WELCH, Chief Justice (dissenting).

¶1 I agree that the majority opinion has authoritative support in our former decisions. However, this decision and companion cases this day decided on the same point demonstrate that injustices result from the rule heretofore promulgated, to the extent that I think we should re-examine our former decisions and change our conclusion.

¶2 The trial judge here quite evidently thought he was extending the time to file the case-made on appeal, and the parties who proceeded and participated in the making and serving and settling the case-made, for sole and only purpose of filing it here, thought they were performing valid and effective acts within duly extended time. It transpires, however, that all these acts were wholly without value or validity or effectiveness as was the trial court's order itself. They were all tiresomely futile, with no result but a total loss of time, expense money and effort because the court order did not contain the express words extending the time to file the case-made here, after it was settled for that purpose.
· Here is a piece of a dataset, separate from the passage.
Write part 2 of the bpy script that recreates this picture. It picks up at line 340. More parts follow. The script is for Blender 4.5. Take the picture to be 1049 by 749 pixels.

¶3 Justice would be furthered and promoted if we hold that the extension order made by the trial judge did in effect extend the time, to file the case-made here, as well as to perform the preliminary acts of making, serving and settling the case-made for the very purpose of filing it here.

¶4 It is too bad that an appellant may within legally extended time do all those things as required preliminaries to lodging the case-made here on appeal and then immediately ascertain that his time to file here has expired, and indeed that it had expired before he did and performed the prerequisites of making, serving and settling, though these things themselves were "timely" done.

¶5 Considering all the applicable statutory provisions and the purposes to be accomplished, I think it would be sound to now take the view that when the trial court legally extends the time to make and serve and settle a case-made, for the purpose of filing it here on appeal, that by the same order the time extension goes to file it here after it is so settled. Since the law now requires filing in twenty days after settlement such a holding would be appropriate. Since the legislature required such filing in twenty days, it might well have been the legislative intent to allow all of such twenty days after "timely" settling of case-made in which to file it here, regardless of the abbreviated verbiage of the order extending the time to make, serve, and settle the case-made.

¶6 While this court is loath to overturn former rulings, there is the change in legislation which we have all noted, and the danger of promoting injustice which I think is demonstrated in this and the several other cases decided today on the same point. These things in my view would fully justify our turning away from our former rulings on the point, and adopting this new rule, which could hardly hurt any one.

¶7 I am authorized to say that DAVISON, J., joins in these views.